The conventional wisdom on banking and fiscal union requires political agreement on the way forward and it is by no means certain that electorates will support these moves. Indeed, the risk remains that debt fatigue or creditor fatigue will eventually result in the election of governments willing to risk leaving the single currency even though the costs of exit are seen as high and the outcome uncertain. What would Ireland do, for example, on a break up- a floating punt is unlikely so would it anchor again with sterling or adopt some range against the DM, as in the ERM? That uncertainty and perceived costs of exit may well continue to trump discontent within most or all the debtor members of the euro and the stagnation evident in the French economy may help precipitate a more expansionary monetary and fiscal mix in Europe – the respective performances of the US and UK economies relative to the euro area since the Great Recession surely cannot be put down to supply side responses alone.  One can never say that the fear of euro exit will always be the case, however, and that the single currency will inevitably survive in its present form.  Yet it is foolish, as some have done, to predict the date and time of exits as it will be political events that will determine the euro’s fate, which is appropriate for what is, after all, a political construct.

Stagnation and relative performance in the euro area

The new year has brought greater optimism in relation to the global economic outlook, with a number of international economic organizations revising up their growth forecasts or indicating that such a move is imminent. Time will tell whether the more upbeat mood is warranted ( the last few years have seen initial forecasts subsequently revised down) and it is noticeable that the ECB remains very cautious on prospects for the euro area, pointing to downside risks, although the Bank is in line with the consensus in expecting a modest upturn, with growth of 1.1% forecast for this year and 1.5% in 2015, following a 0.4% contraction in 2013 and a 0.6% fall the previous year. Those figures refer to the euro area as a whole, of course, and are a weighted average of the constituent countries, and as such can hide significant variations across the zone.

Indeed, the divergence in  relative economic performance since the inception of the euro in 1999 is extraordinary. Eleven countries adopted the single currency at that time (the total has now risen to eighteen following Latvia’s entry at the turn of the year) and some of that initial group has prospered while others have stagnated, as measured by real GDP per capita. According to the IMF’s data on the latter , Finland has been the best performer over that period, with  real income per head rising by 20%, marginally outstripping Germany (19.4%) . Austria is in third position, at 18%, followed by Ireland in fourth, with a cumulative gain of 17.6% despite a sharp decline since 2007. These figures are better than that achieved by the major advanced economies over the same period, led by the UK at over 16% followed by the US around 15%,

The figures cover a fourteen year period and so even the strongest performance, such as  that of Germany, translates into  annual average  growth in GDP per head of 1.25% with the majority of the original eleven euro members not achieving 1% per annum. France is notable in that regard, with average growth per head of only 0.6% and a cumulative increase of just 8.7%, putting it in eighth position. That is only marginally better than the that of Spain, which is often portrayed as a chronically poor performer. Portugal is viewed through a similar lens but the data is still surprising, showing zero growth in Portuguese real income  per head since 1999. Yet that dismal statistic is dwarfed by the figures for Italy, as real GDP per capita is actually 3.5% lower now than it was at the birth of the single currency.

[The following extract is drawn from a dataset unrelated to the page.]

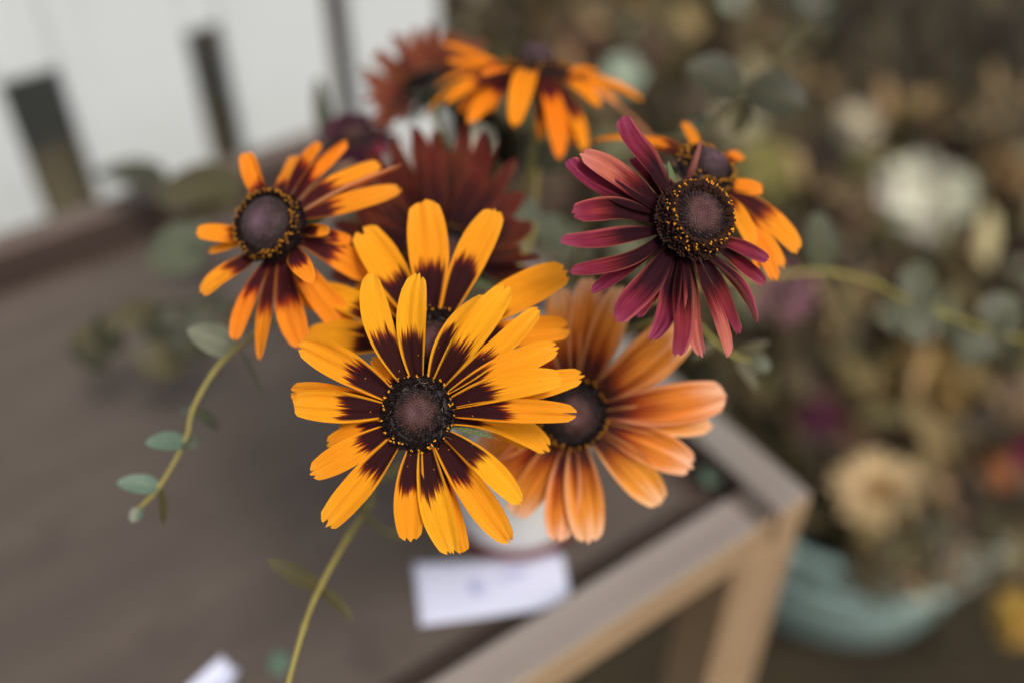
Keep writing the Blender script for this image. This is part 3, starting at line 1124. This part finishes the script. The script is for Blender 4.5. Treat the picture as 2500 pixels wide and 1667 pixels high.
# --- amber flower at the top, seen from the side
f6 = Flower('amber daisy seen from the side with drooping petals at the top of the bunch', (1350, 410), .40, (.05, 1, .30), Z4, M_AMBER, 235, mode='depth')
for tip, w, dz, kw in [((675, 190), 120, .012, dict(dark=.2, arch=.04, roll=10)), ((705, 315), 100, .004, dict(dark=.35, arch=.05)),
                       ((610, 515), 90, .008, dict(dark=.5, arch=.18)), ((695, 635), 110, -.014, dict(dark=.55, arch=.16)),
                       ((548, 720), 60, .0, dict(dark=.3, arch=.24)), ((862, 775), 150, -.026, dict(dark=.45, arch=.12)),
                       ((1190, 815), 175, -.04, dict(dark=.12, arch=.32, arch2=.3)), ((1520, 1035), 160, -.030, dict(dark=.36, arch=.2)),
                       ((1700, 985), 130, -.022, dict(dark=.62, arch=.18)), ((1812, 655), 115, -.02, dict(dark=.3, arch=.14)),
                       ((2125, 612), 120, .006, dict(dark=.25, arch=.12)), ((1800, 400), 110, .01, dict(dark=.1, arch=.1)),
                       ((2215, 935), 85, -.004, dict(dark=.2, arch=.16, roll=140)), ((960, 430), 100, -.034, dict(dark=.2, arch=.1)),
                       ((790, 700), 80, -.008, dict(dark=.55, arch=.16)), ((1010, 700), 80, -.02, dict(dark=.7, arch=.14)), ((1380, 900), 80, -.02, dict(dark=.7, arch=.16)), ((1620, 940), 80, -.02, dict(dark=.55, arch=.18)), ((1950, 640), 80, .0, dict(dark=.4, arch=.14)), ((760, 420), 70, .004, dict(dark=.5, arch=.08)), ((1150, 330), 110, .03, dict(dark=.6, arch=.05)), ((1560, 340), 110, .03, dict(dark=.6, arch=.05))]:
    f6.petal(tip, w * .92, dz=dz, rb=.8, face=.38, tip_w=.35, **kw)
f6.disc(.56, .85, n=380, pollen=90, dip=.05, ring_h=.28, mat=M_DISC_COOL, pollen_mat=M_POLLEN_OLD, grain=1.2)
f6.bracts(8, .6)
f6.stem()

# --- flower behind the purple one
f9 = Flower('orange daisy half hidden behind the magenta one, its rim brown with pollen', (975, 405), .322, (.40, .62, .72), Z2, M_ORANGE, 180, mode='depth')
for tip, w, dz, kw in [((1320, 505), 130, .0, dict(dark=.12, arch=.05)), ((1525, 860), 200, -.004, dict(dark=.36, arch=.12, side=.05)),
                       ((1395, 1025), 130, -.012, dict(dark=.2, arch=.1)), ((868, 108), 95, .03, dict(dark=.1, arch=.02)),
                       ((600, 215), 150, .02, dict(dark=.7, arch=.06)), ((330, 225), 110, .035, dict(dark=.15, arch=.1)), ((1260, 830), 120, -.014, dict(dark=.25, arch=.2)),
                       ((1200, 300), 100, .02, dict(dark=.5)), ((1470, 760), 100, .002, dict(dark=.45, arch=.1)), ((1440, 950), 90, -.008, dict(dark=.4, arch=.12)), ((1300, 960), 90, -.012, dict(dark=.4, arch=.15))]:
    kw['dark'] = min(.6, kw['dark'] * 1.35)
    f9.petal(tip, w * .9, dz=dz, rb=.8, face=.35, **kw)
f9.petal((960, 218), 60, dz=-.016, base=(815, 470), dark=.2, arch=.05, side=.22, cup=.4, roll=30, mat=M_PURPLE)
f9.disc(.62, .8, n=380, pollen=150, dip=.05, ring_h=.35, mat=M_DISC_COOL, pollen_mat=M_POLLEN_OLD, grain=1.3, band=(.7, 1.0))
f9.bracts(7, .8)
f9.stem()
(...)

Economic growth in the medium to long run is the product of growth in the labour force  and the capital stock alongside technological progress so this pronounced divergence in performance could be put down to  respective differences in these ‘real’ factors  and not to the single currency per se- hence the emphasis from the ECB and the European Commission on ‘structural’ reforms in the euro area, which one takes to mean measures to boost the supply side of the economy and potential growth. Yet it is also undeniable that some countries have found it very difficult to cope within a monetary union dominated by a super-efficient industrial powerhouse and it is remarkable  that the electorates in those economies  have apparently learned to live with that stagnation.